Bucket Brigade: Video

January 2nd, 2021
audio, bucket_brigade, tech
The biggest pain point with Bucket Brigade has been that you generally wanted to be running a video call in parallel. You kept needing to switch windows, and you needed to remember to mute and unmute in the call at the beginning and end of each song. Solstice used Twilio Video, which packages up WebRTC with server-side support and a developer-friendly API, and I decided to integrate it as well. Now when you join you'll see it ask for camera permissions:

Before showing your video to anyone else, it will ask you whether you are OK with it:

Since I have an external camera with a better angle, I'll press "Switch camera":

Now I'm happy, so I'll choose "Use this camera", but it will also work fine if you choose "Continue without camera".

Once you're in, you'll see all the people in their buckets:

During a song you hear people via Bucket Brigade, and the rest of the time you'll hear people through the video call. Since we aren't doing anything custom for the videos, you'll see people out of sync with their singing. At some point it would be nice to try routing videos through a server we control, so we can add appropriate amounts of latency. Adding latency on the server would not be precise enough for audio, which we need aligned at the millisecond level, but I think it would be ok for video? Of course there's nothing you can do for video for buckets after you...

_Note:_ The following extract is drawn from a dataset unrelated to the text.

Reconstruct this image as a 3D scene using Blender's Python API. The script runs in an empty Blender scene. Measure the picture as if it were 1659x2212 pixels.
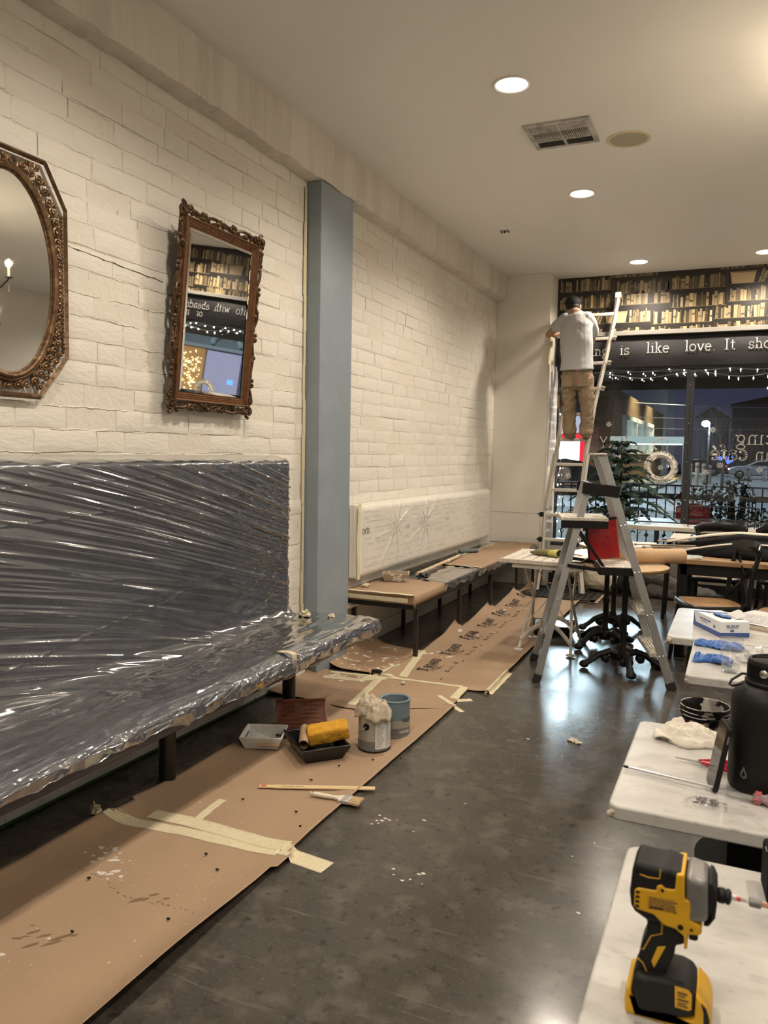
import bpy, bmesh, math, random
from mathutils import Vector as V, Matrix as MX, noise as NZ
R=random.Random(7); PI=math.pi; sin=math.sin; cos=math.cos
SC=bpy.context.scene; COL=SC.collection
# ---- camera ------------------------------------------------------------
cd=bpy.data.cameras.new('camera'); cam=bpy.data.objects.new('camera',cd); COL.objects.link(cam)
cd.sensor_fit='VERTICAL'; cd.sensor_height=36; cd.lens=1700/2212*36; cd.clip_start=.05; cd.clip_end=400
XA=V((.9110,-.0476,.4096)); YA=V((.4121,.0631,-.9089)); ZA=XA.cross(YA).normalized(); YA=ZA.cross(XA).normalized(); XA.normalize()
RW=MX((XA,YA,ZA)); cam.matrix_world=MX.Translation((0,0,1.5))@RW.to_4x4(); SC.camera=cam
cd.dof.use_dof=True; cd.dof.focus_distance=4.5; cd.dof.aperture_fstop=8
# ---- night sky, exposure ----------------------------------------------
W=bpy.data.worlds.new('night_sky'); SC.world=W; W.use_nodes=True
W.node_tree.nodes['Background'].inputs[0].default_value=(.035,.042,.085,1); W.node_tree.nodes['Background'].inputs[1].default_value=.42
vs=SC.view_settings; vs.view_transform='Standard'; vs.look='None'; vs.exposure=0.9; vs.gamma=1; vs.use_curve_mapping=False
SC.cycles.max_bounces=8; SC.cycles.diffuse_bounces=3; SC.cycles.glossy_bounces=4; SC.cycles.transparent_max_bounces=16; SC.cycles.transmission_bounces=6
SC.cycles.use_denoising=True; SC.cycles.sample_clamp_indirect=6; SC.cycles.caustics_reflective=False; SC.cycles.caustics_refractive=False
DOWN_W=62; DOWN_COL=(1,.875,.72)     # ceiling downlights
CAND_W=5.0; CAND_COL=(1,.80,.56)     # chandelier bulbs
def lamp(name,kind,loc,power,col,size=.05,to=None,spot=None,blend=.5):
    l=bpy.data.lights.new(name,kind); l.energy=power; l.color=col
    if kind=='AREA': l.size=size
    else: l.shadow_soft_size=size
    if spot: l.spot_size=math.radians(spot); l.spot_blend=blend
    o=bpy.data.objects.new(name,l); COL.objects.link(o); o.location=loc
    if to is not None: o.rotation_euler=(V(to)-V(loc)).to_track_quat('-Z','Y').to_euler()
    return o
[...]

The hardest part of the integration was getting it to behave correctly around people turning their video on and off. Twilio's recommended approach doesn't turn the camera light off when you turn your video off, which seems broken to me, so I took their not recommended approach of unpublishing video tracks. This changed which events I need to listen to for video being re-enabled, but once I got it all working it seems reliable.

Previously Bucket Brigade was cheap to run: it essentially only needs CPU and bandwidth, and the bottom-tier VPS (~$5/month) that powers jefftk.com can handle about 40 simultaneous users. Twilio calls cost 25¢/person/hour, which is reasonable but not negligible. I'm hoping to keep it free to play with, and if the cost starts adding up we'll probably ask if frequent users could chip in?